The complexity of the issue is such that when specific approaches are put on the table [a "G-15" as an expanded version of the G-8, a "concert of democracies"] there is immediate and forceful pushback. All in all, the challenge and contours of engagement will continue to be debated into the next administration.
Negative overseas opinion polls notwithstanding, U.S. global preeminence is unchallenged, and will be so for the foreseeable future—militarily, culturally [Joseph Nye's notion of "soft power"] and, despite today's choppy waters, economically. This preeminence, however, does not mean that U.S. security is guaranteed. Indeed, in a world where terrorism and asymmetrical warfare [via such tactics as suicide attacks] have dramatically changed the rules of military superiority, one must look beyond battlefield capabilities. In this regard, preeminence does not mean omnipotence. In a recent op-ed in the Financial Times, Philip Stevens writes:
"If American power is still indispensable, it is no longer sufficient. America's choices condition, often decisively, the decisions of others. But their assent cannot be taken for granted."
The lessons of the unruly post-Cold war environment have surely been that, on a raft of new or exacerbated security challenges—terrorism, proliferation of weapons of mass destruction [WMD], humanitarian intervention in civil conflicts, energy security et al—the engagement of a coalition of the willing and able is not just morally appealing, but strategically smart.

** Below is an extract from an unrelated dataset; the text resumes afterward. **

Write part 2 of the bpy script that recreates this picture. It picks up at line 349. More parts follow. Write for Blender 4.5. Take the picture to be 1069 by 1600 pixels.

To quote one veteran observer, it is both possible and desirable "to define multilateral engagement in terms of American national interests."
Finally, if one accepts the logic and value of multilateralism, this must be a multilateralism that is institutionalized, embedded in policy. The floated notion of "a la carte" multilateralism is notionally appealing, but specious. There is an inherent contradiction between commitment to multilateral behavior on the one hand, and on the other selective application based on narrow parochial interests.
Approach
The Council's global engagement initiative will consist of a series of critical case studies. This will entail a three-tiered focus:
1.. U.S. relations with partners among the established democracies. Here, an obvious candidate is the NATO alliance; NATO has expanded, and will continue to do so, well beyond the alliance's original theater. What are the implications of this, and of the related question of EU enlargement, for the United States?
2. U.S. relations with what might be termed "problematical allies." Here, Russia and Pakistan come immediately to mind as states where obvious crucial U.S. interests are manifest, but where cooperation/partnership is undermined by internal political developments.
3. U.S. relations with states of deep concern. Iran is the obvious candidate, in that, despite President Bush's infamous "axis of evil" nomenclature, Iran both actually and potentially has a role to play in a number of key policy challenges, including Iraq and Afghanistan.